* START Excerpted records *

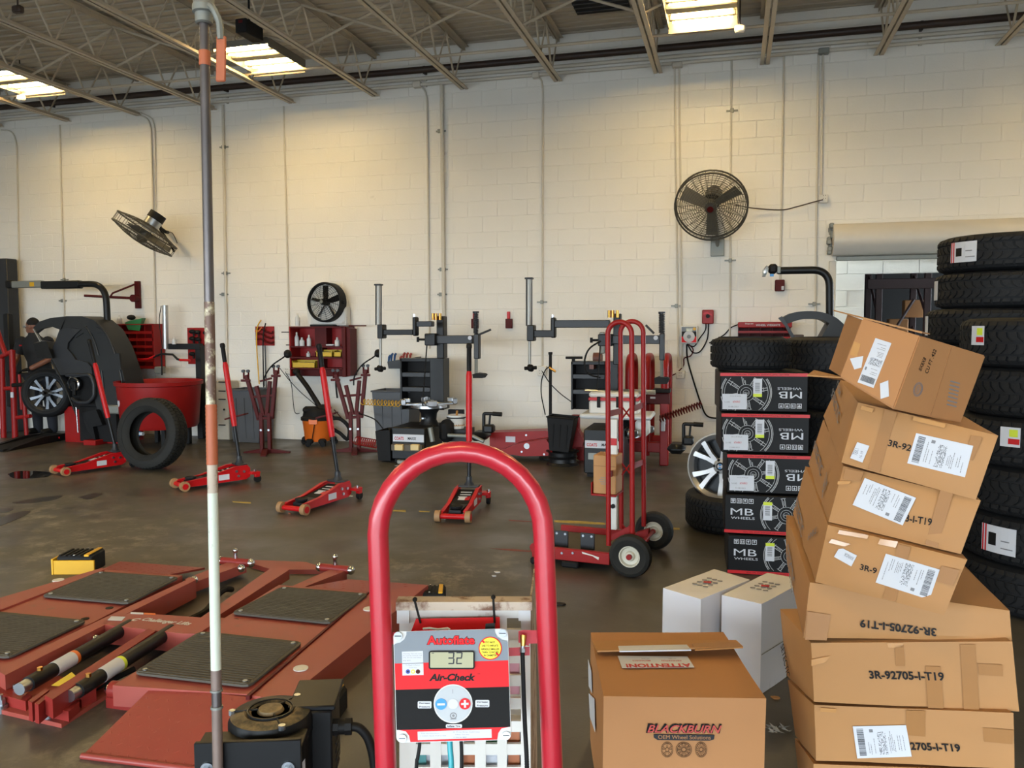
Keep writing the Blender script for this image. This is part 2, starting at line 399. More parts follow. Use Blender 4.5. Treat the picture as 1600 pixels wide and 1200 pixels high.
# ---- block wall with the roller-door opening on the right
DX0, DZ = W(1303, 480).x, W(1330, 406).z           # opening: from here to the right, up to here
wall = thing('wall_back', 'white painted concrete block wall at the back of the workshop', kind='structure', loc=(0, YW, 0))
mb = MB(); t = .2
mb.box(((XL+DX0)/2, YW-.001+t/2, 2.7), (DX0-XL, t, 5.4)); mb.box(((DX0+XR)/2, YW-.001+t/2, (DZ+5.4)/2), (XR-DX0, t, 5.4-DZ))
wpart('backing', mb, m_wall, wall)
bw, bh = .4064, .2032
xj = W(1098, 443).x; zj = int(W(1098, 443).z/bh)
def blk(w): 
    m = MB(); m.box((0, 0, 0), (w-.005, .02, bh-.005), b=.003); return m
bm = blk(bw).mesh('block', m_wall); blocks = []
for r in range(26):
    off = 0 if (r-zj) % 2 == 0 else bw/2
    for k in range(-34, 20):
        x0 = xj+off+k*bw; z = (r+.5)*bh; x = x0+bw/2
        if x < XL or x > XR-.2: continue
        if x+bw/2 > DX0 and z < DZ+.05:
            continue
        blocks.append((x, z))
def inview(x, z):
    p = V((x, YW, z)); d = dep(p); u = 800+FPX*((p-EYE).dot(RGT))/d; v = 600-FPX*((p-EYE).dot(UPV))/d
    return -20 < u < 1620 and 55 < v
blocks.sort(key=lambda b: (not inview(*b), (V((b[0], YW, b[1]))-EYE).length))
for x, z in blocks[:300]: share('block', bm, wall, (x, .006, z))
mb = MB()
for x, z in blocks[300:]: mb.box((x, .006, z), (bw-.006, .02, bh-.006), b=.004 if inview(x, z) else 0)
for r in range(int(DZ/bh)+1): mb.box((DX0-bw*.24, .006, (r+.5)*bh), (bw*.48-.006, .02, bh-.006))
part('block_courses', mb, m_wall, wall, kind='stuff')
# wall seen through the opening, set back, with a dark store-room doorway
IX = W(1350, 480, YW+.45).x; IZ = W(1400, 426, YW+.45).z
inner = thing('wall_store', 'unlit grey block wall set back behind the roller door', kind='structure', loc=(DX0, YW+.45, 0))
mb = MB(); mb.box(((DX0-.3+IX)/2, YW+.56, 1.7), (IX-DX0+.3, .2, 3.4)); mb.box(((IX+XR)/2, YW+.56, (IZ+3.4)/2), (XR-IX, .2, 3.4-IZ))
wpart('backing', mb, m_wall, inner)
ib = blk(bw).mesh('block', m_wall)
for r in range(17):
    for k in range(-2, 14):
        x = IX-.2032+k*bw+(bw/2 if r % 2 else 0); z = (r+.5)*bh
        if (x+bw/2 > IX+.01 and z < IZ) or x > XR-.3: continue
        share('block', ib, inner, (x-DX0, -.0, z))
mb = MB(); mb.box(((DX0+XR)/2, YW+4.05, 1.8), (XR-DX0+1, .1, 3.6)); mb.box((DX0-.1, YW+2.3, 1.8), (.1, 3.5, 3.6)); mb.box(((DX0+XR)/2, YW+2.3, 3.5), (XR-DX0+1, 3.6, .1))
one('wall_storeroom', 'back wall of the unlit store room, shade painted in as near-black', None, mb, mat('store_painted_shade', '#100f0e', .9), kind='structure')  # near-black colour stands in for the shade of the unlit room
def sidewall(nm, x, y0, y1, lab):
    mb = MB(); mb.box((x, (y0+y1)/2, 2.7), (.2, y1-y0, 5.4)); one(nm, lab, None, mb, m_wall, kind='structure')
sidewall('wall_left', XL-.1, YR, YW+.2, 'white painted side wall, far left'); sidewall('wall_right', XR+.1, YR, YW+.2, 'white painted side wall on the right')
rear = thing('wall_front', 'wall with open bay doors behind the viewpoint', kind='structure', loc=(0, YR, 0))
mb = MB(); ed = [XL]+[q for ab in BAYS for q in ab]+[XR]
for a, b in zip(ed[::2], ed[1::2]): mb.box(((a+b)/2, YR-.1, 2.7), (b-a, .2, 5.4))
for a, b in BAYS: mb.box(((a+b)/2, YR-.1, (BAYH+5.4)/2), (b-a, .2, 5.4-BAYH))
wpart('masonry', mb, m_wall, rear)

# ---- bar joists
jx = [-9.749+1.257*k for k in range(-3, 13)]
JY0, JZB, JZT = -4.0, 4.69, ZD-.02
def bar(a, b, r=.011, n=6): m = MB(); m.cyl(a, b, r, n=n); return m
chm = MB()
for s in (-1, 1):
    chm.box((s*.032, (JY0+YW)/2, JZB+.022), (.045, YW-JY0-.02, .006)); chm.box((s*.012, (JY0+YW)/2, JZB+.045), (.005, YW-JY0-.02, .05))
tcm = MB()
for s in (-1, 1):
    tcm.box((s*.037, (JY0+YW)/2, JZT), (.055, YW-JY0-.02, .006)); tcm.box((s*.012, (JY0+YW)/2, JZT-.026), (.005, YW-JY0-.02, .05))
chme = chm.mesh('bottom_chord', m_steelpaint); tcme = tcm.mesh('top_chord', m_steelpaint)
pit = .62; h = JZT-.04-JZB-.03
w1 = bar((0, 0, 0), (0, pit/2, h)).mesh('web_bar', m_steelpaint); w2 = bar((0, 0, h), (0, pit/2, 0), .013).mesh('web_bar', m_steelpaint)
br = bar((0, 0, JZB+.05), (1.257, 0, JZT-.05), .016, 4).mesh('bridging_bar', m_steelpaint); br2 = bar((0, 0, JZT-.05), (1.257, 0, JZB+.05), .016, 4).mesh('bridging_bar', m_steelpaint)
for i, x in enumerate(jx):
    vis = -10.9 < x < 3.0
    t = thing('ceiling_joist', 'tan steel bar joist under the roof deck, %s' % ['out to the left', 'far left end'][i > 1] if i < 3 else 'tan open-web steel bar joist number %d counted from the left of the roof' % (i-2), kind='structure', loc=(x, 0, 0))
    share('bottom_chord', chme, t); share('top_chord', tcme, t)
    y = YW-.1
    for k in range(int((YW-3.4)/pit) if vis else 3):
        share('web_bar', w1, t, (0, y-(k+.5)*pit-pit/2+pit/2-.0, JZB+.03)); share('web_bar', w2, t, (0, y-(k+.5)*pit-pit/2, JZB+.03))
    if vis and i < len(jx)-1:
        for yy in (8.6, 6.3): share('bridging_bar', br, t, (0, yy, 0)); share('bridging_bar', br2, t, (0, yy-.03, 0))

# ---- pipes along the top of the wall
def run(name, label, cat, z, off, r, m, x0=XL, x1=XR, grp=None):
    mb = MB(); mb.cyl((x0, YW-off, z), (x1, YW-off, z), r, n=10)
    for x in range(int(x0)+1, int(x1), 3):
        if off < .5: mb.box((x, YW-off/2, z), (.03, off, r*2.3))
        else: mb.cyl((x+.3, YW-off, z), (x+.3, YW-off, ZD), .005, n=5)
    one(name, label, cat, mb, m, grp)
run('gas_pipe', 'dark brown pipe along the top of the back wall', 'pipe', 4.985, .09, .042, m_pipe_dark)
run('ceiling_conduit', 'upper of two painted conduits under the dark brown pipe', 'conduit', 4.885, .05, .024, m_conduit)
run('ceiling_conduit', 'lower of two painted conduits under the dark brown pipe', 'conduit', 4.805, .05, .022, m_conduit)
run('sprinkler_pipe', 'thin tan pipe hung above the dark brown pipe near the ceiling', 'pipe', 4.78, 1.15, .017, m_steelpaint)

# ---- vertical conduits on the wall
CL = MB()
def conduit(label, pts, r=.012, off=.022, clamps=(), w=.085):
    P = [W(x, y, YW-off) for x, y in pts]
    t = thing('wall_conduit', label, 'conduit', (P[-1].x, P[-1].y, P[-1].z))
    mb = MB(); mb.tube(fillet(P, .12, 5), r, 8); wpart('tube', mb, m_conduit, t)
    for x, y in clamps:
        p = W(x, y, YW-.012); mb = MB(); mb.box(p, (w*1.6, .02, .02)); mb.box(p+V((0, -.012, 0)), (r*3.2, .03, .05), b=.004); wpart('clamp', mb, m_gal, t)
conduit('white conduit bending down at the far left end of the wall', [(2, 203), (20, 205), (26, 225), (34, 660)])
conduit('white conduit left of the man, straight down from the ceiling', [(93, 195), (104, 640)], clamps=[(101, 437), (98, 470)])
conduit('bent conduit above the tilted wall fan', [(215, 178), (232, 186), (236, 200), (246, 640)])
conduit('second conduit running beside the bent one above the tilted wall fan', [(220, 176), (238, 184), (242, 200), (243, 340)], r=.009)
conduit('thick conduit just behind the foreground air pipe', [(348, 164), (356, 675)], r=.018, off=.03, clamps=[(350, 230), (353, 427), (350, 460)])
conduit('thin conduit left of the small round fan', [(443, 166), (453, 575)])
conduit('conduit with a kink at the top, left of the broad pipe', [(652, 131), (664, 140), (667, 155), (671, 545)])
conduit('broad painted pipe behind the left tyre changer', [(690, 132), (694, 560)], r=.026, off=.035, clamps=[(689, 205), (692, 421), (691, 460)])
conduit('conduit bending out of the ceiling run, right of the middle of the wall', [(838, 119), (846, 124), (848, 140), (847, 572)], clamps=[(847, 472)])
conduit('left pipe of the pair passing behind the large round fan', [(1054, 102), (1060, 575)], clamps=[(1057, 478)])
conduit('right pipe of the pair passing behind the large round fan', [(1061, 102), (1066, 575)])
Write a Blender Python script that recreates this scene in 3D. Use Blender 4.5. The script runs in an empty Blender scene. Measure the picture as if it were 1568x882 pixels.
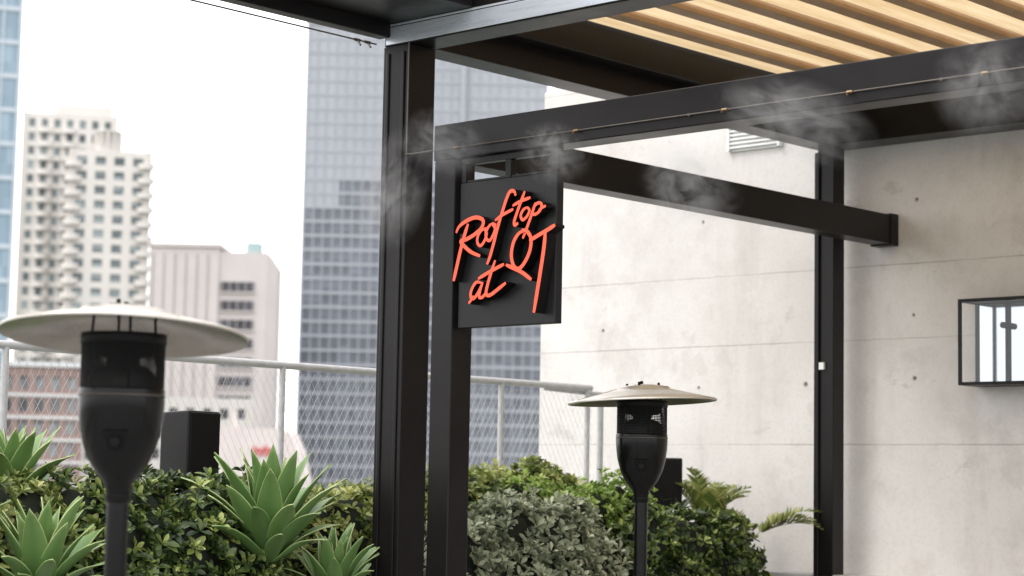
import bpy, math, random
import numpy as np
from mathutils import Vector, Matrix
random.seed(7); rng=np.random.default_rng(11)
sc=bpy.context.scene
S=math.sin; C=math.cos
# ------------------------------------------------------------------ camera
FX,FY=0.7337,0.6794      # horizontal viewing direction
Rv=Vector((FY,-FX,0)); F0=Vector((FX,FY,0)); Z=Vector((0,0,1))
p=math.radians(5.66); rl=math.radians(1.07)
Fw=F0*C(p)+Z*S(p); Up=Z*C(p)-F0*S(p)
cu=Up*C(rl)-Rv*S(rl); cr=Rv*C(rl)+Up*S(rl)
cd=bpy.data.cameras.new("camera"); cam=bpy.data.objects.new("camera",cd); sc.collection.objects.link(cam)
M=Matrix.Identity(4)
for i in range(3):
    M[i][0]=cr[i]; M[i][1]=cu[i]; M[i][2]=-Fw[i]
M[2][3]=1.65
cam.matrix_world=M
cd.lens=70; cd.sensor_width=36; cd.clip_end=6000; cd.clip_start=0.1
cd.dof.use_dof=True; cd.dof.focus_distance=10.5; cd.dof.aperture_fstop=2.5
sc.camera=cam
sc.view_settings.view_transform='Standard'; sc.view_settings.look='None'; sc.view_settings.exposure=0

# ------------------------------------------------------------------ node helpers
def newmat(name):
    m=bpy.data.materials.new(name); m.use_nodes=True
    nt=m.node_tree; b=nt.nodes["Principled BSDF"]; return m,nt,b
def N(nt,t,**k):
    n=nt.nodes.new(t)
    for a,v in k.items(): setattr(n,a,v)
    return n
def mixc(nt,fac,a,b,mode='MIX'):
    n=N(nt,'ShaderNodeMix',data_type='RGBA',blend_type=mode)
    for sock,val in ((n.inputs[0],fac),(n.inputs[6],a),(n.inputs[7],b)):
        if hasattr(val,'links'): nt.links.new(val,sock)
        elif isinstance(val,(int,float)): sock.default_value=val
        else: sock.default_value=(*val,1) if len(val)==3 else val
    return n.outputs[2]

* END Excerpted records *

Do not copy pictures. Restate exactly the lines from the one containing "Write a Blender" through the last line of the records.

Answer in full =
Write a Blender Python script that recreates this scene in 3D. Use Blender 4.5. The script runs in an empty Blender scene. Measure the picture as if it were 1568x882 pixels.
import bpy, math, random
import numpy as np
from mathutils import Vector, Matrix
random.seed(7); rng=np.random.default_rng(11)
sc=bpy.context.scene
S=math.sin; C=math.cos
# ------------------------------------------------------------------ camera
FX,FY=0.7337,0.6794      # horizontal viewing direction
Rv=Vector((FY,-FX,0)); F0=Vector((FX,FY,0)); Z=Vector((0,0,1))
p=math.radians(5.66); rl=math.radians(1.07)
Fw=F0*C(p)+Z*S(p); Up=Z*C(p)-F0*S(p)
cu=Up*C(rl)-Rv*S(rl); cr=Rv*C(rl)+Up*S(rl)
cd=bpy.data.cameras.new("camera"); cam=bpy.data.objects.new("camera",cd); sc.collection.objects.link(cam)
M=Matrix.Identity(4)
for i in range(3):
    M[i][0]=cr[i]; M[i][1]=cu[i]; M[i][2]=-Fw[i]
M[2][3]=1.65
cam.matrix_world=M
cd.lens=70; cd.sensor_width=36; cd.clip_end=6000; cd.clip_start=0.1
cd.dof.use_dof=True; cd.dof.focus_distance=10.5; cd.dof.aperture_fstop=2.5
sc.camera=cam
sc.view_settings.view_transform='Standard'; sc.view_settings.look='None'; sc.view_settings.exposure=0

# ------------------------------------------------------------------ node helpers
def newmat(name):
    m=bpy.data.materials.new(name); m.use_nodes=True
    nt=m.node_tree; b=nt.nodes["Principled BSDF"]; return m,nt,b
def N(nt,t,**k):
    n=nt.nodes.new(t)
    for a,v in k.items(): setattr(n,a,v)
    return n
def mixc(nt,fac,a,b,mode='MIX'):
    n=N(nt,'ShaderNodeMix',data_type='RGBA',blend_type=mode)
    for sock,val in ((n.inputs[0],fac),(n.inputs[6],a),(n.inputs[7],b)):
        if hasattr(val,'links'): nt.links.new(val,sock)
        elif isinstance(val,(int,float)): sock.default_value=val
        else: sock.default_value=(*val,1) if len(val)==3 else val
    return n.outputs[2]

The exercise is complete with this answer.